Figure 7: ARM real-world robotic setup with rich multi-camera and sensor integration for continuous manipulation.

Qualitative Model Behavior

ARM reliably identifies non-monotonic progress phenomena, such as temporary regression during recovery or adjustment, and aligns predicted progress dips with ground truth in real time.

Figure 8: ARM inference — third-person task snapshots aligned with ARM-predicted and ground-truth progress dips during transient regressions.

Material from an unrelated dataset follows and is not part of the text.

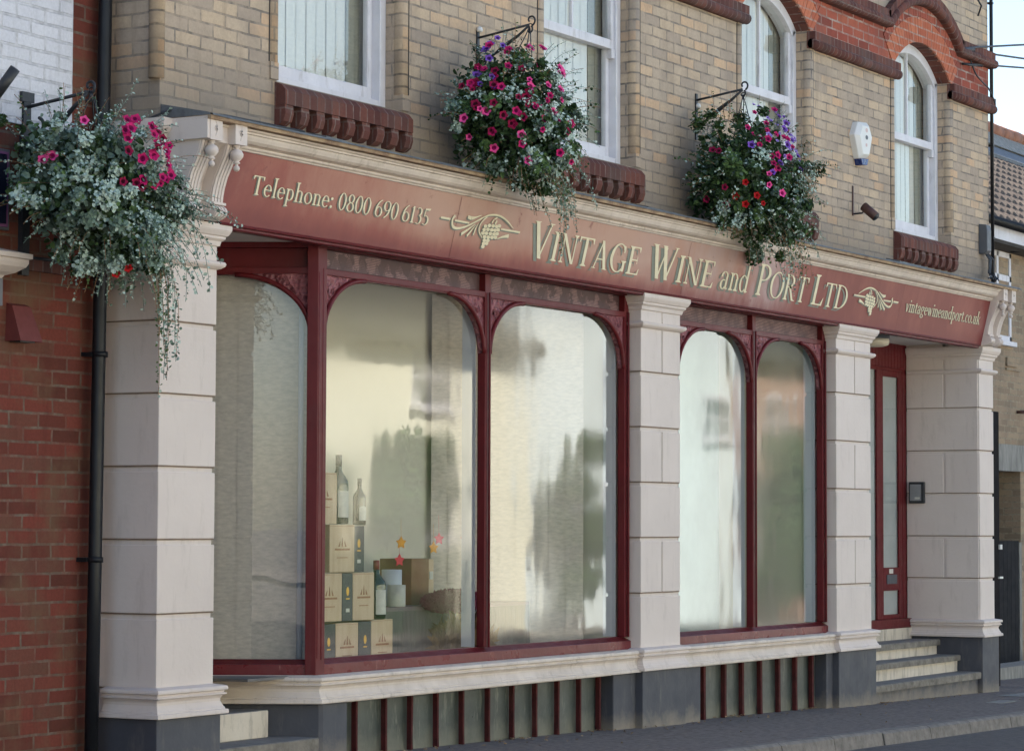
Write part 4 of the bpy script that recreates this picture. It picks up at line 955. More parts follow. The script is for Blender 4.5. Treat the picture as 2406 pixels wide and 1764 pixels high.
lg.build('faint_print', paint('faint_red_print', (.62, .45, .42), None, .6), a)
ey = S(); ey.add([(21.945+.030*math.cos(t), WY-.087, 4.892+.020*math.sin(t)) for t in [k*math.pi/8 for k in range(16)]], [tuple(range(16))]); ey.build('eye_mark', m_grey, a)

a = thing('spotlight', 'small brown cylinder spotlight on a short rusty wall bracket below the alarm box', 'spotlight', (21.82, WY, 4.28))
W(lambda b: (b.box(21.807, 21.833, WY-.01, WY, 4.20, 4.46)), 'back_strip', m_brownm, a)
W(lambda b: b.tube([(21.82, WY, 4.215), (21.84, -.05, 4.22), (21.85, -.085, 4.25)], .008), 'arm', m_black, a)
W(lambda b: b.tube([(21.81, -.08, 4.275), (21.80, -.20, 4.175)], .040, 16), 'lamp_head', m_brownm, a)
W(lambda b: b.tube([(21.800, -.199, 4.176), (21.7995, -.202, 4.1735)], .035, 16), 'lamp_glass', m_black, a)

a = thing('junction_box', 'dark grey cable junction box with hanging wires beside the corner pipe', 'junction box', (25.14, WY, 4.35))
S().prism([(WY, 4.42), (-.05, 4.41), (-.06, 4.36), (-.06, 4.16), (-.03, 4.13), (WY, 4.13)], 25.03, 25.15, 'x').build('cover', m_grey, a, bevel=.008)
wr = S()
for k in range(6):
    x = 25.09+.02*k; wr.tube([(x-.02, -.02, 4.14), (x+random.uniform(-.03, .03), -.05, 4.08), (x+random.uniform(-.05, .05), -.04, 3.95), (25.0+.04*k, -.10, 3.89+random.uniform(0, .03)), (24.8+.06*k, -.15, 3.87)], .006, 6)
wr.tube([(25.14, -.02, 4.14), (25.24, -.05, 4.08), (25.20, -.06, 3.97), (25.28, -.05, 3.88)], .012, 6); wr.build('wires', m_black, a)

a = thing('downpipe', 'thin grey downpipe running down the far right corner of the brick front', 'drainpipe', (25.37, 0, 4))
b = S(); b.tube([(25.352, .0, 3.85), (25.352, .0, 8.6)], .018, 12); b.build('pipe', m_pipe, a)
b = S()
for z in (4.3, 5.2, 6.6): b.box(25.33, 25.372, -.02, WY, z, z+.02)
b.build('clip', m_pipe, a)
a = thing('downpipe', 'thick black downpipe between the red brick house and the cream pilaster', 'drainpipe', (11.72, .30, 0))
b = MB(); b.tube([(11.655, .305, -.05), (11.68, .31, 1.3), (11.705, .315, 3.0), (11.74, .325, 5.0), (11.76, .33, 8.2)], .038, 16); b.build('pipe', m_pipe, a)
for z, x in ((2.44, 11.70), (1.31, 11.68)):
    b = MB(); b.tube([(x, .305, z-.015), (x, .305, z+.015)], .042, 16); b.box(x-.05, x+.03, .33, .40, z-.012, z+.012); b.build('collar', m_pipe, a)

# cables
def cable(name, pts, r, label):
    P = [Vector(p) for p in pts]; Q = []
    n = len(P)
    for i in range(n-1):
        a_, b2, c2, d2 = P[max(i-1, 0)], P[i], P[i+1], P[min(i+2, n-1)]
        for k in range(8):
            t = k/8; Q.append(.5*((2*b2)+(-a_+c2)*t+(2*a_-5*b2+4*c2-d2)*t*t+(-a_+3*b2-3*c2+d2)*t**3))
    Q.append(P[-1]); b = S(); b.tube(Q, r, 6); return tag(b.build(name, m_black, loc=pts[0]), label, 'cable')
cable('cable', [(11.80, .31, 3.55), (11.79, .20, 3.72), (11.83, -.03, 3.82), (12.0, -.02, 3.845), (12.2, -.14, 3.84), (12.5, -.04, 3.87), (13.2, -.02, 3.88)], .007, 'black cable looping over the cap of the left pilaster onto the lead ledge')
cable('cable', [(24.75, WY-.01, 6.02), (24.82, -.02, 5.86), (24.95, -.03, 5.80), (25.2, -.03, 5.74), (25.34, -.04, 5.62)], .008, 'black cable sagging across the red brick band at the far corner')
cable('cable', [(24.72, -.05, 6.06), (26.34, -.05, 6.34), (44, -.2, 9.1)], .010, 'uppermost overhead wire leaving the far corner of the brick front against the sky')
cable('cable', [(24.72, -.05, 6.05), (26.34, -.05, 6.19), (44, -.6, 7.7)], .010, 'middle overhead wire leaving the far corner of the brick front against the sky')
cable('cable', [(24.95, -.05, 5.93), (26.34, -.05, 6.10), (44, -.9, 7.9)], .010, 'lowest overhead wire leaving the far corner of the brick front against the sky')
b = S(); b.box(24.62, 24.78, WY-.05, WY, 6.58, 6.64); b.tube([(24.7, -.05, 6.62), (24.85, -.08, 6.50), (24.92, -.02, 6.42)], .009); 
tag(b.build('cable_bracket', m_black, loc=(24.7, 0, 6.6)), 'small dark wire bracket high up near the far corner of the brick front', 'bracket')

a = thing('ceiling_light', 'round cream bulkhead light on the porch ceiling above the right doorway', 'light', (23.15, .38, 3.262))
b = MB(); b.lathe((23.15, .38, 3.275), [(.15, 0), (.155, -.02), (.15, -.035)], 24); b.build('base', m_grey, a)
b = MB(); b.lathe((23.15, .38, 3.24), [(.15, 0), (.152, -.03), (.14, -.055), (.10, -.07), (.002, -.073)], 24); b.build('diffuser', paint('cream_diffuser', (.62, .55, .42), None, .4, 3, 0), a)
a = thing('ceiling_light', 'round cream bulkhead light behind the capital of the leftmost pilaster', 'light', (12.62, .35, 3.262))
b = MB(); b.lathe((12.60, .35, 3.255), [(.14, 0), (.15, -.02), (.148, -.05), (.13, -.09), (.09, -.11), (.002, -.112)], 24); b.build('diffuser', bpy.data.materials['cream_diffuser'], a)

a = thing('intercom', 'steel door-entry intercom panel on the recess wall by the right door', 'intercom', (24.90, .62, 1.83))
MB().box(24.885, 24.922, .555, .715, 1.74, 1.95).build('case', m_black, a, bevel=.006)
MB().box(24.879, 24.886, .585, .70, 1.765, 1.925).build('face_plate', paint('brushed_steel', (.32, .32, .33), None, .35, 4, .05, metal=.6), a)
MB().box(24.876, 24.880, .60, .65, 1.78, 1.80).build('name_strip', m_label, a)

# hanging brackets
def scroll(c, r, a0, turns, d, n=22):   # spiral in the plane spanned by -y and z
    out = []
    for i in range(n+1):
        t = i/n; a_ = a0+d*turns*2*math.pi*t; rr = r*(1-.65*t); out.append((c[0], c[1]-rr*math.cos(a_), c[2]+rr*math.sin(a_)))
    return out
def bracket(x, yw, z, reach, drop, label, thick=.009, dx=0.0, cap=False):
    t = thing('hanging_bracket', label, 'bracket', (x, yw, z), 'wrought iron brackets of the flower baskets')
    b = S(); b.box(x-.014, x+.014, yw-.012, yw, z-drop-.10, z+.05)
    if cap: b.box(x-.05, x+.05, yw-.035, yw, z+.03, z+.085); b.box(x-.03, x+.03, yw-.03, yw, z-drop-.6, z+.03)
    b.build('wall_bar', m_black, t)
    b = S(); b.tube([(x, yw-.01, z), (x+dx, yw-reach, z+.055)], thick, 8); b.build('top_bar', m_black, t)
    b = S(); P = [(x, yw-.01, z-drop), (x+dx*.35, yw-reach*.35, z-drop*.62), (x+dx*.5, yw-reach*.5, z-drop*.42), (x+dx*.8, yw-reach*.8, z-drop*.05), (x+dx, yw-reach, z+.05)]
    b.tube(P, [thick, thick*1.1, thick*2.0, thick*1.2, thick], 8); b.build('brace', m_black, t)
    b = S(); b.tube(scroll((x+dx, yw-reach-.012, z+.085), .038, -1.2, .8, 1), thick*.8, 6); b.build('scroll', m_black, t); b = S(); b.tube(scroll((x+dx, yw-reach+.0, z+.02), .03, 1.0, .6, -1), thick*.8, 6)
    b.build('scroll', m_black, t); b = S(); b.tube(scroll((x, yw-.055, z-drop+.03), .035, 2.5, .7, 1), thick*.8, 6)
    if cap: b.build('scroll', m_black, t); b = S(); b.tube(scroll((x, yw-.10, z-.11), .05, 1.4, .75, -1), thick*1.0, 6)
    b.build('scroll', m_black, t)
    return t
bracket(15.316, WY, 4.78, .40, .19, 'black scrolled iron bracket on the brick beside the second upper window', .008)
bracket(18.665, WY, 4.80, .40, .21, 'black twisted iron bracket on the brick beside the third upper window', .009)
bracket(11.135, .40, 3.78, .44, .32, 'black iron bracket with a spiral scroll on the white painted brick', .010, cap=True)
for (x, z) in ((15.316, 4.82), (18.67, 4.74)):
    b = S(); b.lathe((x, WY-.02, z), [(.018, 0), (.022, .012), (.016, .03), (.004, .036)], 10); tag(b.build('insulator', m_plast, loc=(x, WY, z)), 'white knob on the bracket beside the %s upper window' % ('second' if x < 17 else 'third'), 'knob')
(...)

Implications and Future Directions

By reformulating reward modeling around task-agnostic, relative advantage signals, ARM eliminates the critical reward engineering bottleneck in long-horizon RL for embodied agents. The demonstrated synergy between tri-state labeling and density-adaptive advantage-weighted imitation substantially enhances policy quality, data efficiency, and scalability. This approach is immediately extensible to arbitrary manipulation scenarios characterized by non-monotonicity and sparse success—surpassing the limitations of VLM-based, subtask-centric, or monotonic-reward architectures.

From a theoretical standpoint, ARM further aligns reward modeling with robust offline RL objectives—leveraging relative gains to approximate advantage functions without environmental rewards—thereby closing the loop between vision-language-action modeling and effective credit assignment.

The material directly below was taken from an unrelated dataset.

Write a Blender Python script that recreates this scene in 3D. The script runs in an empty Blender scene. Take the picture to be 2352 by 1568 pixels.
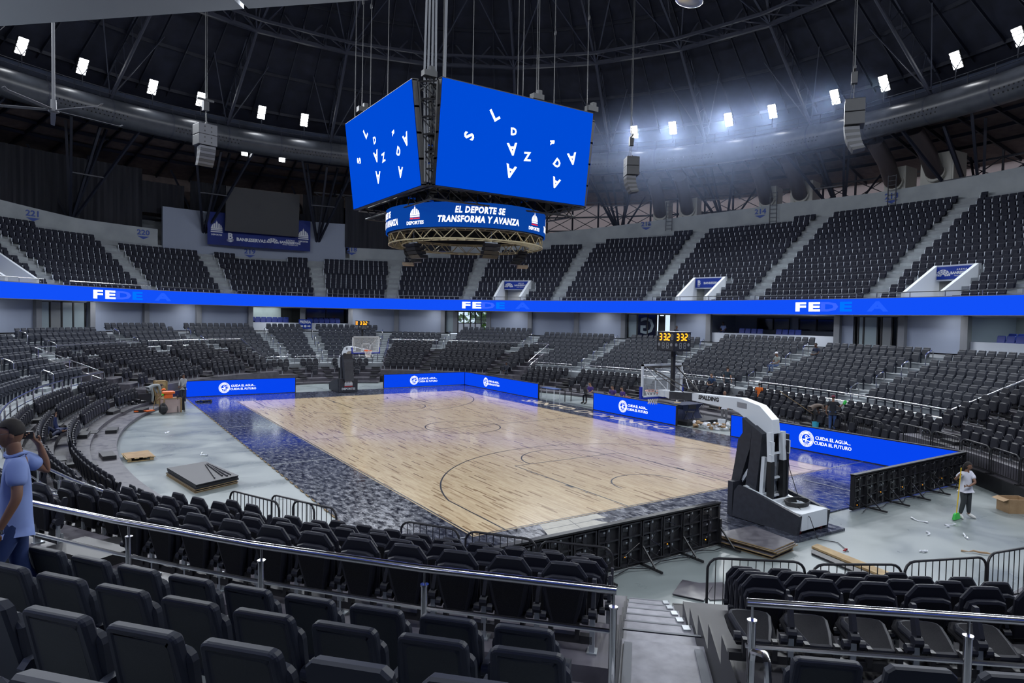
import bpy, bmesh, math, random
import numpy as np
from mathutils import Vector, Matrix
random.seed(7)
S = bpy.context.scene
COL = S.collection
PI = math.pi
def rad(a): return a*PI/180

# ---------------------------------------------------------------- camera
cam_d = bpy.data.cameras.new('camera'); cam = bpy.data.objects.new('camera', cam_d); COL.objects.link(cam)
CAMP = (-15.523, -27.675, 5.3014); YAW, PITCH, ROLL = 0.58297, -0.035325, 0.0192476
cam_d.sensor_fit = 'HORIZONTAL'; cam_d.sensor_width = 36.0; cam_d.lens = 36.0*1522.6/2352; cam_d.clip_start = .05; cam_d.clip_end = 400
_f = Vector((math.sin(YAW)*math.cos(PITCH), math.cos(YAW)*math.cos(PITCH), math.sin(PITCH)))
_r = Vector((math.cos(YAW), -math.sin(YAW), 0)); _u = _r.cross(_f)
_r2 = _r*math.cos(ROLL)+_u*math.sin(ROLL); _u2 = -_r*math.sin(ROLL)+_u*math.cos(ROLL)
M = Matrix((( _r2.x, _u2.x, -_f.x, CAMP[0]), (_r2.y, _u2.y, -_f.y, CAMP[1]), (_r2.z, _u2.z, -_f.z, CAMP[2]), (0, 0, 0, 1)))
cam.matrix_world = M
S.camera = cam
# ---------------------------------------------------------------- world, exposure
W = bpy.data.worlds.new('world'); S.world = W; W.use_nodes = True
bg = W.node_tree.nodes['Background']; bg.inputs[0].default_value = (.62, .78, 1, 1); bg.inputs[1].default_value = 1.6
S.view_settings.view_transform = 'Standard'; S.view_settings.look = 'None'
S.view_settings.exposure = 0; S.view_settings.gamma = 1; S.view_settings.use_curve_mapping = False
S.cycles.max_bounces = 4; S.cycles.diffuse_bounces = 2; S.cycles.glossy_bounces = 2; S.cycles.transparent_max_bounces = 6; S.cycles.volume_bounces = 0
S.cycles.use_adaptive_sampling = True; S.cycles.adaptive_threshold = .04; S.cycles.adaptive_min_samples = 12
S.cycles.sample_clamp_indirect = 3; S.cycles.use_denoising = True; S.cycles.caustics_reflective = False; S.cycles.caustics_refractive = False
FLOOD_W = 4600.0      # each floodlight
SOFFIT_W = 38.0

def lamp(name, kind, loc, target, power, color=(1, 1, 1), size=.5, spot=None, blend=.6, sizey=None, parent=None):
    d = bpy.data.lights.new(name, kind); o = bpy.data.objects.new(name, d); COL.objects.link(o)
    d.energy = power; d.color = color
    if kind == 'SPOT': d.spot_size = spot; d.spot_blend = blend; d.shadow_soft_size = size
    if kind == 'AREA':
        d.size = size
        if sizey: d.shape = 'RECTANGLE'; d.size_y = sizey
    o.location = loc
    o.rotation_euler = (Vector(target)-Vector(loc)).to_track_quat('-Z', 'Y').to_euler()
    if parent is not None: o.parent = parent
    return o
# floodlights: 28 around the ring at z 22.93 (azimuth in degrees)
FLOODS = [123, 116.3, 107.8, 101.5, 93, 86.7, 77.6, 71.3, 48.5, 42.2, 33.4, 27.3, 18.8, 12.4, 3.8, -2.5, -11, -17.7,
          138, 146, 168, 176, 198, 206, 228, 236, 260, 268, 292, 300, 322, 328]
for a in FLOODS:
    x, y = 33.5*math.cos(rad(a)), 33.5*math.sin(rad(a))
    lamp('floodlight_beam', 'SPOT', (x, y, 22.9), (x*.12, y*.2, 0), FLOOD_W, (.88, .93, 1), .6, rad(125), .9)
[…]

Scalable, automated advantage annotation via methods such as ARM constitutes a critical step toward generalist, long-horizon embodied intelligence capable of self-improving through heterogeneous and weakly supervised data. Future work should integrate ARM-like reward modeling with online RL, hierarchical task decomposition, and unsupervised skill discovery across diverse VLA-capable robotic agents.

Conclusion

ARM establishes a scalable, annotation-efficient, and robust protocol for reward generation and policy improvement in long-horizon robotic manipulation. Its tri-state advantage labeling, MIMO temporal architecture, and AW-BC policy optimization collectively solve key limitations impeding Vision-Language-Action RL deployment. The framework’s 99.4% empirical success on a complex towel-folding task, together with marked gains in annotation and computational efficiency, validate ARM’s utility for future generalist robot learning systems.